begin

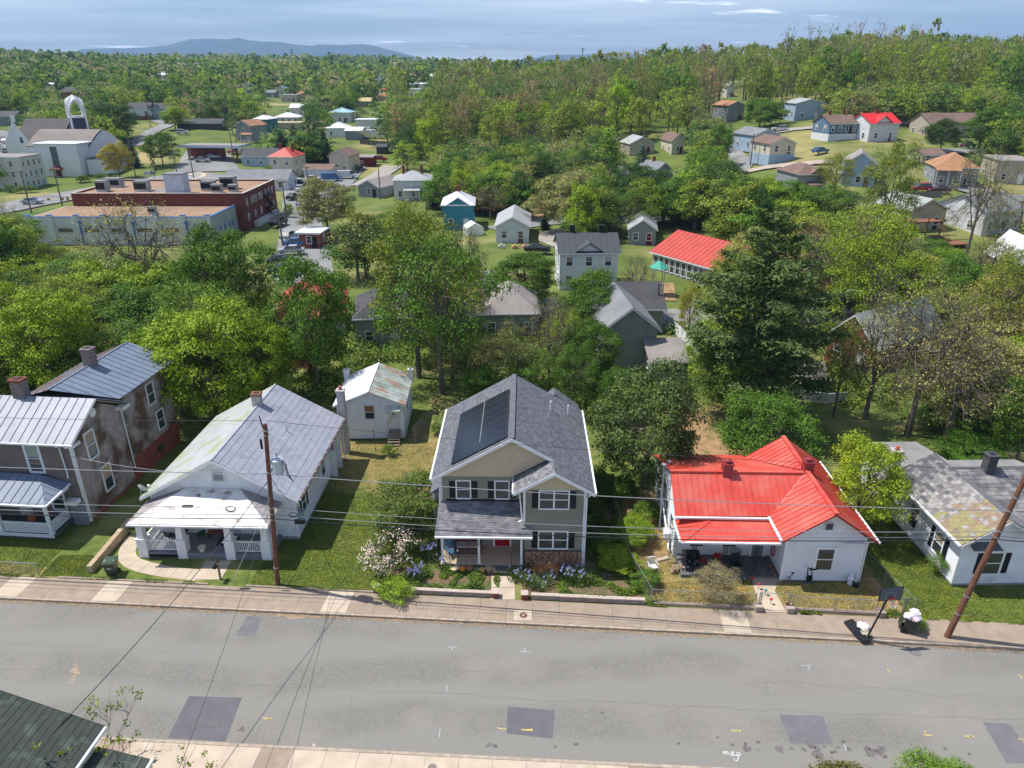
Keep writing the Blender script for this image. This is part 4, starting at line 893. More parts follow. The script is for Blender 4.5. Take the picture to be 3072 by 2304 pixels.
def scooter(label, loc, rz, mat):
    t = thing('kick_scooter', label, 'scooter', loc, rz); MB().box(-.35, .35, -.06, .06, .1, .13).obj('deck', mat, t); MB().tube([(.38, 0, .1), (.3, 0, .95)], .02).obj('stem', mat, t); MB().tube([(.3, -.22, .95), (.3, .22, .95)], .02).obj('handlebar', mat, t)
    for x in (-.38, .4): 
        w = MB().tube([(x, -.02, .08), (x, .02, .08)], .09, 12).obj('wheel', blackM, t)
t = thing('exercise_bike', 'dark teal exercise cycle standing against the white front wall', 'exercise machine', at(2421, 1746), R(5)); tm = mk('dark_teal_metal', (.03, .07, .10), rough=.4)
MB().tube([(-.55, -.1, .04), (.5, -.15, .04)], .04).tube([(-.5, .25, .04), (.45, .25, .04)], .03).obj('base', tm, t); MB().tube([(.25, 0, .04), (.2, .05, .95)], .04).obj('seat_post', tm, t); MB().box(.0, .42, -.1, .14, .95, 1.02).obj('saddle', blackM, t); MB().tube([(0, 0, .04), (-.08, .1, 1.15)], .04).tube([(-.3, .1, 1.2), (.12, .1, 1.15)], .03).obj('handlebar', tm, t); MB().tube([(.1, -.04, .3), (.1, .04, .3)], .2, 14).obj('flywheel', blackM, t)
t = thing('child_bicycle', 'small blue and pink child bicycle leaning at the corner of the white wing', 'bicycle', at(2377, 1742), R(20)); bm_ = mk('bike_blue', (.10, .25, .38), rough=.4)
for x, c in ((-.35, 'rear'), (.38, 'front')): MB().tube([(x+.2*math.cos(a*.5236), 0, .2+.2*math.sin(a*.5236)) for a in range(13)], .025, 6).obj('wheel', mk('pink_tyre', (.45, .25, .3), rough=.6), t)
MB().tube([(-.35, 0, .2), (-.1, 0, .55), (.3, 0, .55), (.38, 0, .2)], .03).tube([(-.1, 0, .55), (0, 0, .22), (.3, 0, .55)], .03).obj('frame', bm_, t); MB().tube([(.28, -.22, .75), (.3, 0, .6), (.28, .22, .75)], .025).obj('handlebar', bm_, t); MB().box(-.2, 0, -.08, .08, .62, .68).obj('saddle', blackM, t); MB().box(.3, .5, -.15, .15, .5, .75).obj('basket', MATS['pale_blue_cloth'], t)
t = thing('garden_ornament', 'white ornament with a dark pot beside it at the right of the white front wall', 'ornament', at(2548, 1752)); MB().lathe(0, 0, [(.16, 0), (.12, .3), (.2, .45), (.08, .6), (.12, .75), (.02, .85)], 10).obj('figure', whiteP, t); MB().lathe(.3, -.25, [(.14, 0), (.17, .2), (.05, .24)], 10).obj('pot', blackM, t)
t = thing('log_seat', 'pile of cut logs and boards at the left end of the porch', 'logs', at(2030, 1717), R(20))
for i in range(6): MB().tube([(-.35+i*.14, -.1, .1+(i % 2)*.16), (-.25+i*.13, .3, .14+(i % 2)*.18)], .09, 8).obj('log', mk('cut_wood', (.36, .25, .17), (.2, .13, .09), scale=8, rough=.95), t)
t = thing('stone_slab', 'loose grey slab lying on the grass beside the ladder', 'slab', at(1988, 1680), R(20)); MB().box(-.45, .45, -.12, .15, 0, .12).obj('slab', concM, t)
t = thing('shelf_rack', 'black wire rack crammed with flowerpots and tools at the left end of the porch', 'rack', at(2068, 1712), R(-2))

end

#### INSTRUCTIONS TO FOLLOW
Give an exact copy of the material, leaving out every picture.

#### FULL SOLUTION
Keep writing the Blender script for this image. This is part 4, starting at line 893. More parts follow. The script is for Blender 4.5. Take the picture to be 3072 by 2304 pixels.
def scooter(label, loc, rz, mat):
    t = thing('kick_scooter', label, 'scooter', loc, rz); MB().box(-.35, .35, -.06, .06, .1, .13).obj('deck', mat, t); MB().tube([(.38, 0, .1), (.3, 0, .95)], .02).obj('stem', mat, t); MB().tube([(.3, -.22, .95), (.3, .22, .95)], .02).obj('handlebar', mat, t)
    for x in (-.38, .4): 
        w = MB().tube([(x, -.02, .08), (x, .02, .08)], .09, 12).obj('wheel', blackM, t)
t = thing('exercise_bike', 'dark teal exercise cycle standing against the white front wall', 'exercise machine', at(2421, 1746), R(5)); tm = mk('dark_teal_metal', (.03, .07, .10), rough=.4)
MB().tube([(-.55, -.1, .04), (.5, -.15, .04)], .04).tube([(-.5, .25, .04), (.45, .25, .04)], .03).obj('base', tm, t); MB().tube([(.25, 0, .04), (.2, .05, .95)], .04).obj('seat_post', tm, t); MB().box(.0, .42, -.1, .14, .95, 1.02).obj('saddle', blackM, t); MB().tube([(0, 0, .04), (-.08, .1, 1.15)], .04).tube([(-.3, .1, 1.2), (.12, .1, 1.15)], .03).obj('handlebar', tm, t); MB().tube([(.1, -.04, .3), (.1, .04, .3)], .2, 14).obj('flywheel', blackM, t)
t = thing('child_bicycle', 'small blue and pink child bicycle leaning at the corner of the white wing', 'bicycle', at(2377, 1742), R(20)); bm_ = mk('bike_blue', (.10, .25, .38), rough=.4)
for x, c in ((-.35, 'rear'), (.38, 'front')): MB().tube([(x+.2*math.cos(a*.5236), 0, .2+.2*math.sin(a*.5236)) for a in range(13)], .025, 6).obj('wheel', mk('pink_tyre', (.45, .25, .3), rough=.6), t)
MB().tube([(-.35, 0, .2), (-.1, 0, .55), (.3, 0, .55), (.38, 0, .2)], .03).tube([(-.1, 0, .55), (0, 0, .22), (.3, 0, .55)], .03).obj('frame', bm_, t); MB().tube([(.28, -.22, .75), (.3, 0, .6), (.28, .22, .75)], .025).obj('handlebar', bm_, t); MB().box(-.2, 0, -.08, .08, .62, .68).obj('saddle', blackM, t); MB().box(.3, .5, -.15, .15, .5, .75).obj('basket', MATS['pale_blue_cloth'], t)
t = thing('garden_ornament', 'white ornament with a dark pot beside it at the right of the white front wall', 'ornament', at(2548, 1752)); MB().lathe(0, 0, [(.16, 0), (.12, .3), (.2, .45), (.08, .6), (.12, .75), (.02, .85)], 10).obj('figure', whiteP, t); MB().lathe(.3, -.25, [(.14, 0), (.17, .2), (.05, .24)], 10).obj('pot', blackM, t)
t = thing('log_seat', 'pile of cut logs and boards at the left end of the porch', 'logs', at(2030, 1717), R(20))
for i in range(6): MB().tube([(-.35+i*.14, -.1, .1+(i % 2)*.16), (-.25+i*.13, .3, .14+(i % 2)*.18)], .09, 8).obj('log', mk('cut_wood', (.36, .25, .17), (.2, .13, .09), scale=8, rough=.95), t)
t = thing('stone_slab', 'loose grey slab lying on the grass beside the ladder', 'slab', at(1988, 1680), R(20)); MB().box(-.45, .45, -.12, .15, 0, .12).obj('slab', concM, t)
t = thing('shelf_rack', 'black wire rack crammed with flowerpots and tools at the left end of the porch', 'rack', at(2068, 1712), R(-2))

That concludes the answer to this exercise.